Album Review: M A N I A by Fall Out Boy

It has been 15 years since Fall Out Boy came out with their debut album Take This to Your Grave. That contained their signature hit “Grand Theft Autumn/Where is Your Boy”. While their contemporaries My Chemical Romance, Good Charlotte and Panic! at the Disco broke apart or fell behind, they came back swinging in 2013 with “My Songs Know What You Did in the Dark (Light Em Up)”. They proved to the world they are indisposable to punk rock and its evolution.

In the first half of 2017, they boldly came out with “Young and Menace”. Not only would I get to witness their first reference to Britney Spears, but it would also be their embrace of EDM. Not a lot of fans and critics took it well and they had to revamp the entire album. It caused a delay in release all the way to 2018. While a lot of the material got scrapped, the first single and the intent to experiment survived.

The album feels like a hodgepodge of random sounds. The criticism that it is incoherent and everything but punk rock seem fair.

In “Church”, you can hear a gospel choir and the church bells joining Patrick Stump’s god-like voice. There is a hint of retro in “The Last of the Real Ones”, reminiscent of the style Capital Cities, and recently Arcade Fire. “Champion” is beaming of inspiration that it might as well be the theme song of the Olympics. And there is a flavor of reggae and R&B in their collaboration with Burna Boy in “Sunshine Riptide”.

But what has not changed are their distinct lyrics that are full of pop culture references and thought provoking questions that stand the test of time.
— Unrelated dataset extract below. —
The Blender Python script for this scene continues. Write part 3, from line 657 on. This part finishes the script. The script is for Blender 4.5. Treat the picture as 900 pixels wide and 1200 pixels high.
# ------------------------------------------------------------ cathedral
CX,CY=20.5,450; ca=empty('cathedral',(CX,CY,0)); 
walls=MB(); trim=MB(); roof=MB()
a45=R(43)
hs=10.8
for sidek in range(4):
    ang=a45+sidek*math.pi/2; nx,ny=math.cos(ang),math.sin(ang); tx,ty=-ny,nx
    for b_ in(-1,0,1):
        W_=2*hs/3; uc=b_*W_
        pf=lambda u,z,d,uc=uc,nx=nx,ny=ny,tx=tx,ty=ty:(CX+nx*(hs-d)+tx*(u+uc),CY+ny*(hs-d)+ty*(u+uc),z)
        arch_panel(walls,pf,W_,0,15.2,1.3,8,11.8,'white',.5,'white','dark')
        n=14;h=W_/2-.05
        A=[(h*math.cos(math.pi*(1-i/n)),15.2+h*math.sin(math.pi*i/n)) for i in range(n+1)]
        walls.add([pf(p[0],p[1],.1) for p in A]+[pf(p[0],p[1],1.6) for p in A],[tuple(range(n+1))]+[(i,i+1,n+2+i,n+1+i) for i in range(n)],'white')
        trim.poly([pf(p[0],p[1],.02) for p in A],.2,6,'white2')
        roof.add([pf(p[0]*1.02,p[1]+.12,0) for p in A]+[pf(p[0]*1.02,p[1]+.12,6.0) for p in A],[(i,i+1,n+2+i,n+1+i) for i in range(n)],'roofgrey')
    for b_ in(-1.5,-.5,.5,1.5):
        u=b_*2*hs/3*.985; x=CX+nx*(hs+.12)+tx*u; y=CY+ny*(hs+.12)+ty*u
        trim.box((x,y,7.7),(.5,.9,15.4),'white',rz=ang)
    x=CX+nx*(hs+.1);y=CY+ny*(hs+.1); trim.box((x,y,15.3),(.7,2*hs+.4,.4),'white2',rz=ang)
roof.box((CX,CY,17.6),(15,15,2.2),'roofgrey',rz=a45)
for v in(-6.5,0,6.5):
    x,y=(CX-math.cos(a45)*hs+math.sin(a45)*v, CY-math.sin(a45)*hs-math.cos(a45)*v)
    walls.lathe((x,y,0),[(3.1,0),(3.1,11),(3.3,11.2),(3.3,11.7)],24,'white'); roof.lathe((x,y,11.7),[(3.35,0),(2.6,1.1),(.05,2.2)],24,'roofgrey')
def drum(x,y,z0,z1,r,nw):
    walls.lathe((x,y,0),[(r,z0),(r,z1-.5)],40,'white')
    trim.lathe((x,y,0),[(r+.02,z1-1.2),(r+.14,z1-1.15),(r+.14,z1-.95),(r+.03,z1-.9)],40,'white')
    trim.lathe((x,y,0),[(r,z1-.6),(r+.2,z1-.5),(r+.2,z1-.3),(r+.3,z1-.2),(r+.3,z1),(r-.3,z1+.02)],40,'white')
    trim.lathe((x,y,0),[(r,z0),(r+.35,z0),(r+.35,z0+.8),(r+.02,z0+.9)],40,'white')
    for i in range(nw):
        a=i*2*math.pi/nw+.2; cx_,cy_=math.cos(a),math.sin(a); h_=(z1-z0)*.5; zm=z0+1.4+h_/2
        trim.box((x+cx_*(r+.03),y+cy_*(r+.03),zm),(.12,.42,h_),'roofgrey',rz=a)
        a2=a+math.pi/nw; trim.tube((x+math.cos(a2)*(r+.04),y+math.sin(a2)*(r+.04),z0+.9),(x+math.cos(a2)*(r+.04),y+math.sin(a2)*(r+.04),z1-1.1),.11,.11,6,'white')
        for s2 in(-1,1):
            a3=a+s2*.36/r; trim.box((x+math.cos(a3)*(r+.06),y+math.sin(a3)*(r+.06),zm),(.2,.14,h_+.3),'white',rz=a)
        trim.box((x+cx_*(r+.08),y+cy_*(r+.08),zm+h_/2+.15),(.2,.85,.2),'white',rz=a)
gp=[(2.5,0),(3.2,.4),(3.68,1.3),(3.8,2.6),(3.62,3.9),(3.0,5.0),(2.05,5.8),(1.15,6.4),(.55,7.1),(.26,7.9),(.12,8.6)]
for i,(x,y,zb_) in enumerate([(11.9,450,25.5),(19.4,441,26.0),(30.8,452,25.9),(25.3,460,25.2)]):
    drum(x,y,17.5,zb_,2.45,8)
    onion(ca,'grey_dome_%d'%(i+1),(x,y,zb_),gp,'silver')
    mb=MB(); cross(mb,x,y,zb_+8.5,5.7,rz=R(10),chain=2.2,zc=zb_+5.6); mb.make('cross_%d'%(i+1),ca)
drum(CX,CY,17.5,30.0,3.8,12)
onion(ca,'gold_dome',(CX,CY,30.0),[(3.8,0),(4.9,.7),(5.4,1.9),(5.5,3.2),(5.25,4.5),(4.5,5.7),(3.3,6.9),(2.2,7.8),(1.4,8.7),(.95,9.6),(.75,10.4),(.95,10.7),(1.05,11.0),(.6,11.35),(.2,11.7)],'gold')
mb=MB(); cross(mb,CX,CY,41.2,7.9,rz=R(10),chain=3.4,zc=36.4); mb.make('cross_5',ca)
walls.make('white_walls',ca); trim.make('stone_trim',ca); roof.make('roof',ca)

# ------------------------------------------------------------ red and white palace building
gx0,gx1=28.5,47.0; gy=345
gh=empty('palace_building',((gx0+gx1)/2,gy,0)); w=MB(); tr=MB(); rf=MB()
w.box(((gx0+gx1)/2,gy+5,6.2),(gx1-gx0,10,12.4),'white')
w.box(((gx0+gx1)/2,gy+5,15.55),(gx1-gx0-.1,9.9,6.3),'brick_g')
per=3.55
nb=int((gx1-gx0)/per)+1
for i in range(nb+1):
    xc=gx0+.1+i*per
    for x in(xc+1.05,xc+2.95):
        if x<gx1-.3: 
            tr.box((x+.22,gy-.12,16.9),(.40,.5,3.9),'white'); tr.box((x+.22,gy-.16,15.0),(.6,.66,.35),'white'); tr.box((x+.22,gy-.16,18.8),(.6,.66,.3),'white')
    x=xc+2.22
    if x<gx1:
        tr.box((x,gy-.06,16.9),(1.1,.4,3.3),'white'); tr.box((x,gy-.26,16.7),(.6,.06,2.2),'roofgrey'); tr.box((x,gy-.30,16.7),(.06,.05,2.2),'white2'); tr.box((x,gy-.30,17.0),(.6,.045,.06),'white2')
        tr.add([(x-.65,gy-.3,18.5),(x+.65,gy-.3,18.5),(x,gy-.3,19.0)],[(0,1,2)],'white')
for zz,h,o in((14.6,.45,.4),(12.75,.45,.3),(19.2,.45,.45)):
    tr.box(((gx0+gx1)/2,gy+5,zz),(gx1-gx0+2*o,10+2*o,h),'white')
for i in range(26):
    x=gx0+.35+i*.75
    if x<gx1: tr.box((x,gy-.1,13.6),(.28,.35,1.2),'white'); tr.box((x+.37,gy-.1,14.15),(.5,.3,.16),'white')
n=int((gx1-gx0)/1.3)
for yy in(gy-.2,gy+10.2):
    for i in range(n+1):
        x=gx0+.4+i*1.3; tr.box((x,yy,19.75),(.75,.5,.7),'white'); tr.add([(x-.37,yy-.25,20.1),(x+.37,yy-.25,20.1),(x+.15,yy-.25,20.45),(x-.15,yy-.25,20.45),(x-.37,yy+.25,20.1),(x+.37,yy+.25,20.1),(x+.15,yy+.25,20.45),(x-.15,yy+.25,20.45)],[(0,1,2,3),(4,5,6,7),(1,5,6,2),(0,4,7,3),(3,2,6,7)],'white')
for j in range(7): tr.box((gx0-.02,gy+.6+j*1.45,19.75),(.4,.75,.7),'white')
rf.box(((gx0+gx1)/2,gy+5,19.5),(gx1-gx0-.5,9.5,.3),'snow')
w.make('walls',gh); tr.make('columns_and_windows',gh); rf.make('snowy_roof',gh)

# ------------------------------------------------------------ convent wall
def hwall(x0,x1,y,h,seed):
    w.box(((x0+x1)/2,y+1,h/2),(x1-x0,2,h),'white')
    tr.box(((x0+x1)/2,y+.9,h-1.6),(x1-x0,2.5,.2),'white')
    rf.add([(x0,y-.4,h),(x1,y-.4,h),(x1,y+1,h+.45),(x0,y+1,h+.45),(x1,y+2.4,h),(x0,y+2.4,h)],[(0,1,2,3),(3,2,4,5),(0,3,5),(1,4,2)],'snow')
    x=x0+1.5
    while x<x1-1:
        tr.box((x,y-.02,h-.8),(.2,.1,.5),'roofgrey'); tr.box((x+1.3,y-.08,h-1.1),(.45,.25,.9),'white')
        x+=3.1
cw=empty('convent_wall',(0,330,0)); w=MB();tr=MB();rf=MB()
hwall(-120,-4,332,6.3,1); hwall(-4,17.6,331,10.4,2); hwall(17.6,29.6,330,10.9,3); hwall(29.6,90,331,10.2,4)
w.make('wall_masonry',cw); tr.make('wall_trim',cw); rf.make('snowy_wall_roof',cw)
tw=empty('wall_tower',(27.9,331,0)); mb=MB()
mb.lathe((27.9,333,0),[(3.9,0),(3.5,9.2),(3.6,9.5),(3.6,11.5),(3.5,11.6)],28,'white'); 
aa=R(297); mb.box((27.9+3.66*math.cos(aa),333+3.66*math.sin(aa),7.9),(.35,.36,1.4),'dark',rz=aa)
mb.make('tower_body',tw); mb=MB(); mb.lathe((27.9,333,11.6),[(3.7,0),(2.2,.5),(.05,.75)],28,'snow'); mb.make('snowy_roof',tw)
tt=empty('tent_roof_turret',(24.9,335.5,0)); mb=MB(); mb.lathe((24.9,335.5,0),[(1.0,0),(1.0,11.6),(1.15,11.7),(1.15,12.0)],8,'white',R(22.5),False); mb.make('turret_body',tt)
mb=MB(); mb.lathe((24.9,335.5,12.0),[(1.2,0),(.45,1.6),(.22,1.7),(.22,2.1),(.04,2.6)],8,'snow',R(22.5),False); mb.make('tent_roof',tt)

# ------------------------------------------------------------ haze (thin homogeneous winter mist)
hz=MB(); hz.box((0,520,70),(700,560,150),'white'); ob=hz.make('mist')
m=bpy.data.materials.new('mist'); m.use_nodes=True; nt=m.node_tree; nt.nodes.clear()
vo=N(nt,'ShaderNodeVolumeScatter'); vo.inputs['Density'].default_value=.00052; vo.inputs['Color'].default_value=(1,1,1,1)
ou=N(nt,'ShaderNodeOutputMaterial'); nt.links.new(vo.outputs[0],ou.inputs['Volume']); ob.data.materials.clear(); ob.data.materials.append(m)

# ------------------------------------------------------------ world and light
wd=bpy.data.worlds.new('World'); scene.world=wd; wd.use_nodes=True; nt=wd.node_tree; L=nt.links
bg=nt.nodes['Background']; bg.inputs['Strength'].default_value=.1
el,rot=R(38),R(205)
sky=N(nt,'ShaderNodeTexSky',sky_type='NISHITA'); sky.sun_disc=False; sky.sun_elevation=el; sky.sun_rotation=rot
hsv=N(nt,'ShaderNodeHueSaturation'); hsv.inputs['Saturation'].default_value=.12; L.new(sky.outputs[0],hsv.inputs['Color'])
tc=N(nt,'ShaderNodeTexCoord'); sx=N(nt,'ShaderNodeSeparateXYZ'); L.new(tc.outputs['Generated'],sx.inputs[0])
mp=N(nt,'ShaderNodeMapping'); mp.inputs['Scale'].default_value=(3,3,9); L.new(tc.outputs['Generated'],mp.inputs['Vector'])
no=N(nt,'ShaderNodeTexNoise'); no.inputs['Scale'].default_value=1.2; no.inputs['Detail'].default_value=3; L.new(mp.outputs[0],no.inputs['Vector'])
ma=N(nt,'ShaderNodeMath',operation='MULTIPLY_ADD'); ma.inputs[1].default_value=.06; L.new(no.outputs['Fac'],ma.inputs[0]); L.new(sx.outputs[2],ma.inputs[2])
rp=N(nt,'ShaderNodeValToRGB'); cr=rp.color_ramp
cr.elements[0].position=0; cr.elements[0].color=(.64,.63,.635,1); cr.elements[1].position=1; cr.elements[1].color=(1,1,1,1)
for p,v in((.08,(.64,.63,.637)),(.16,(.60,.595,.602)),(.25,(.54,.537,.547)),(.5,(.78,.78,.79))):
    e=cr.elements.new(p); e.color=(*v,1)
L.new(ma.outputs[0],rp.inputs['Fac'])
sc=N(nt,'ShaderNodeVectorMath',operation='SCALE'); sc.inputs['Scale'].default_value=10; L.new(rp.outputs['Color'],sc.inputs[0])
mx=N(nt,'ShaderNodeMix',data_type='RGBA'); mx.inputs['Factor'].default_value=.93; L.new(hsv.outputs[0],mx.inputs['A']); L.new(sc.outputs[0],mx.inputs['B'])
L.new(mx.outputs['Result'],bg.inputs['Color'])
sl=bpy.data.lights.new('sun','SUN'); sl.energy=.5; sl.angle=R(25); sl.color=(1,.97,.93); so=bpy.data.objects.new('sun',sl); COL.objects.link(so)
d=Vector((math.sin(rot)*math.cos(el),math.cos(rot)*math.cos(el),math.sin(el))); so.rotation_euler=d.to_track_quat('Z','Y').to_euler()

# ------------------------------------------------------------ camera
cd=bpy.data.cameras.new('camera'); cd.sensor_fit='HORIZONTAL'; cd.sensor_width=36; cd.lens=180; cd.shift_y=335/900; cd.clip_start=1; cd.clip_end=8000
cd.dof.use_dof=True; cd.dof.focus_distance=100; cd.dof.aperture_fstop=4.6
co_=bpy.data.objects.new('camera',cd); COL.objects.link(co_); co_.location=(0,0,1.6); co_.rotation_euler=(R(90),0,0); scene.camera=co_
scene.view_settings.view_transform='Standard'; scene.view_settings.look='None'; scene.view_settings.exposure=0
Even today, I wonder, if I’d rather be a widow or divorcee because of “The Take Over, The Break’s Over”.

Some of the songs allude to Alien and Cast Away, which I honestly don’t get. But the words that stick with me are “I’m about to go Tonya Harding on the whole world’s knee” in “Stay Frosty Royal Milk Tea” and “I’ll stop wearing black when they make a darker color” in “Wilson (Expensive Mistakes)”.
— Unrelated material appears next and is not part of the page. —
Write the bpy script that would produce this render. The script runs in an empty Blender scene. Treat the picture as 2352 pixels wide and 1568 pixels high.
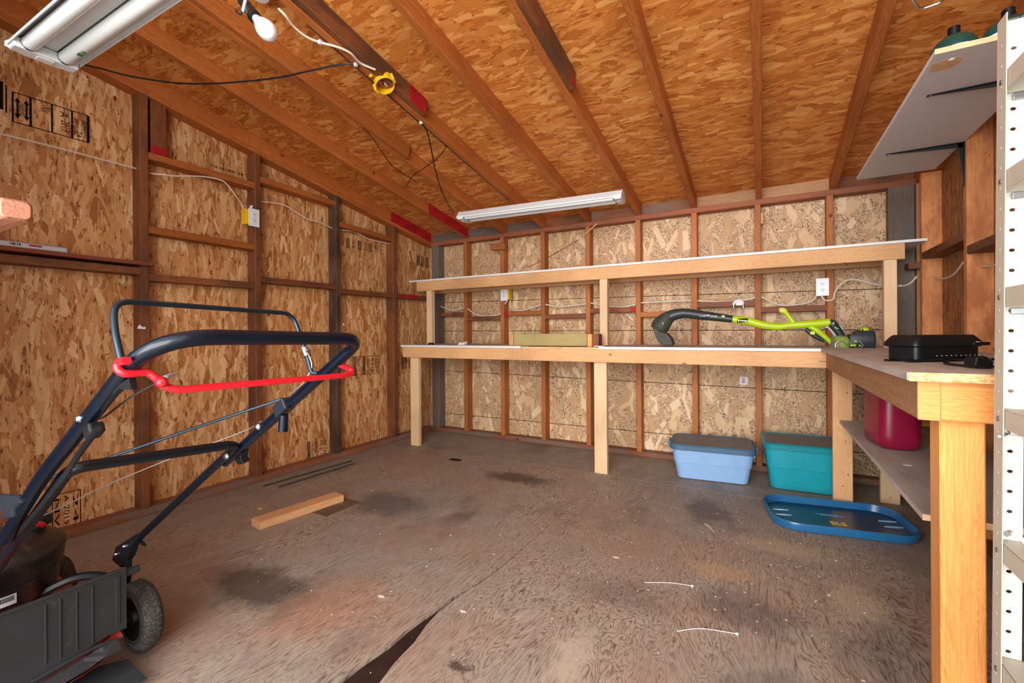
import bpy, bmesh, math, random
from mathutils import Vector, Matrix, Euler
V = Vector
R = random.Random(7)
scene = bpy.context.scene
COL = scene.collection

# ------------------------------------------------------------------ camera
FPX, YAW, HOR, ROLL, CAMH = 1029.04, 0.5085, 766.29, 0.0066, 0.9525
cy_, sy_ = math.cos(YAW), math.sin(YAW)
cr_, sr_ = math.cos(ROLL), math.sin(ROLL)
right = V((cy_, sy_, 0)); up = V((0, 0, 1)); fwd = V((-sy_, cy_, 0))
r2 = right * cr_ - up * sr_
u2 = right * sr_ + up * cr_
cam_d = bpy.data.cameras.new('camera'); cam = bpy.data.objects.new('camera', cam_d); COL.objects.link(cam)
cam.matrix_world = Matrix(((r2.x, u2.x, -fwd.x, 0), (r2.y, u2.y, -fwd.y, 0), (r2.z, u2.z, -fwd.z, CAMH), (0, 0, 0, 1)))
cam_d.sensor_width = 36; cam_d.lens = FPX / 2352 * 36; cam_d.shift_y = -(784 - HOR) / 2352
cam_d.clip_start = 0.02
scene.camera = cam

# ------------------------------------------------------------------ world, lamps, exposure
w = bpy.data.worlds.new('sky'); scene.world = w; w.use_nodes = True
bg = w.node_tree.nodes['Background']
bg.inputs[0].default_value = (0.86, 0.93, 1.0, 1); bg.inputs[1].default_value = 3.0
def area(name, loc, target, sx, sy, power, col):
    d = bpy.data.lights.new(name, 'AREA'); d.shape = 'RECTANGLE'; d.size = sx; d.size_y = sy; d.energy = power; d.color = col
    o = bpy.data.objects.new(name, d); COL.objects.link(o); o.location = loc
    o.rotation_euler = (V(target) - V(loc)).to_track_quat('-Z', 'Y').to_euler()
    return o
area('doorway_daylight', (-0.1, -2.6, 1.5), (-0.9, 3.5, 1.0), 3.8, 2.6, 350, (1.0, 0.97, 0.93))
scene.view_settings.view_transform = 'Standard'
scene.view_settings.look = 'None'
scene.view_settings.exposure = 0.0
scene.view_settings.gamma = 1
scene.view_settings.use_curve_mapping = False

# ------------------------------------------------------------------ measuring rays (pixel -> point on a real plane of the room)
def ray(px, py):
    a = (px - 1176) / FPX; b = (py - HOR) / FPX
    u = cr_ * a - sr_ * b; v = sr_ * a + cr_ * b
    return V((u * cy_ - sy_, u * sy_ + cy_, -v))
def on(i, val, px, py):
    d = ray(px, py); o = V((0, 0, CAMH)); t = (val - o[i]) / d[i]
    return o + d * t
def onX(px, py, v): return on(0, v, px, py)
def onY(px, py, v): return on(1, v, px, py)
def onZ(px, py, v=0.0): return on(2, v, px, py)

# ------------------------------------------------------------------ materials
def s2l(c):
    return tuple(((x / 255) / 12.92 if x / 255 <= 0.04045 else ((x / 255 + 0.055) / 1.055) ** 2.4) for x in c) + (1,)
class NT:
    def __init__(s, name, rough=0.6, spec=0.3):
        s.m = bpy.data.materials.new(name); s.m.use_nodes = True
        s.t = s.m.node_tree; s.n = s.t.nodes; s.b = s.n['Principled BSDF']
        s.b.inputs['Roughness'].default_value = rough
        s.b.inputs['Specular IOR Level'].default_value = spec
    def link(s, a, b): s.t.links.new(a, b)
    def node(s, typ, **kw):
        n = s.n.new(typ)
        for k, v in kw.items():
            if k.startswith('i_'):
                key = k[2:].replace('_', ' ')
                n.inputs[int(key) if key.isdigit() else key].default_value = v
            else: setattr(n, k, v)
        return n
    def math(s, op, a, b=None, clamp=False):
        n = s.n.new('ShaderNodeMath'); n.operation = op; n.use_clamp = clamp
        for i, x in enumerate((a, b)):
            if x is None: continue
            if isinstance(x, (int, float)): n.inputs[i].default_value = x
            else: s.link(x, n.inputs[i])
        return n.outputs[0]
    def mix(s, f, a, b, mode='MIX'):
        n = s.n.new('ShaderNodeMix'); n.data_type = 'RGBA'; n.blend_type = mode
        for sock, x in ((n.inputs[0], f), (n.inputs[6], a), (n.inputs[7], b)):
            if isinstance(x, (int, float, tuple)): sock.default_value = x
            else: s.link(x, sock)
        return n.outputs[2]
    def ramp(s, f, stops, interp='LINEAR'):
        n = s.n.new('ShaderNodeValToRGB'); n.color_ramp.interpolation = interp
        e = n.color_ramp.elements
        while len(e) < len(stops): e.new(0.5)
        for q, (p, c) in zip(e, stops): q.position = p; q.color = c
        s.link(f, n.inputs[0]); return n.outputs[0]
    def coords(s): return s.node('ShaderNodeTexCoord').outputs['Object']
    def vec(s, x, y, z):
        n = s.n.new('ShaderNodeCombineXYZ')
        for i, q in enumerate((x, y, z)):
            if isinstance(q, (int, float)): n.inputs[i].default_value = q
            else: s.link(q, n.inputs[i])
        return n.outputs[0]
    def sep(s, v):
        n = s.n.new('ShaderNodeSeparateXYZ'); s.link(v, n.inputs[0]); return n.outputs
    def map(s, v, loc=(0, 0, 0), rot=(0, 0, 0), sc=(1, 1, 1)):
        n = s.n.new('ShaderNodeMapping'); s.link(v, n.inputs[0])
        n.inputs[1].default_value = loc; n.inputs[2].default_value = rot; n.inputs[3].default_value = sc
        return n.outputs[0]
    def noise(s, v, scale, detail=2.0, rough=0.5, dist=0.0):
        n = s.n.new('ShaderNodeTexNoise'); s.link(v, n.inputs['Vector'])
        n.inputs['Scale'].default_value = scale; n.inputs['Detail'].default_value = detail
        n.inputs['Roughness'].default_value = rough; n.inputs['Distortion'].default_value = dist
        return n.outputs['Fac']
    def out(s, c, rough=None):
        s.link(c, s.b.inputs['Base Color'])
        if rough is not None: s.link(rough, s.b.inputs['Roughness'])
        return s.m
    def bump(s, h, strength, dist):
        n = s.n.new('ShaderNodeBump'); n.inputs['Strength'].default_value = strength; n.inputs['Distance'].default_value = dist
        s.link(h, n.inputs['Height']); s.link(n.outputs[0], s.b.inputs['Normal'])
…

Besides the Wednesday Addams’ reference, “Wilson (Expensive Mistakes)” is the album’s highlight. This is the band young at heart, emotional, all punk and capable of making the earworms I fell in love with. If releasing this as a single alongside the album couldn’t salvage this effort, nothing else can.

No album of theirs has been this divisive. But they deserve some slack. The band seems unsure of the direction their sound will take. But what I’m certain of is they are definitely attempting to make great music.

I think even they didn’t imagine they’d last this long. But they’ve definitely earned the right to experiment and try out new things. Would we rather they didn’t?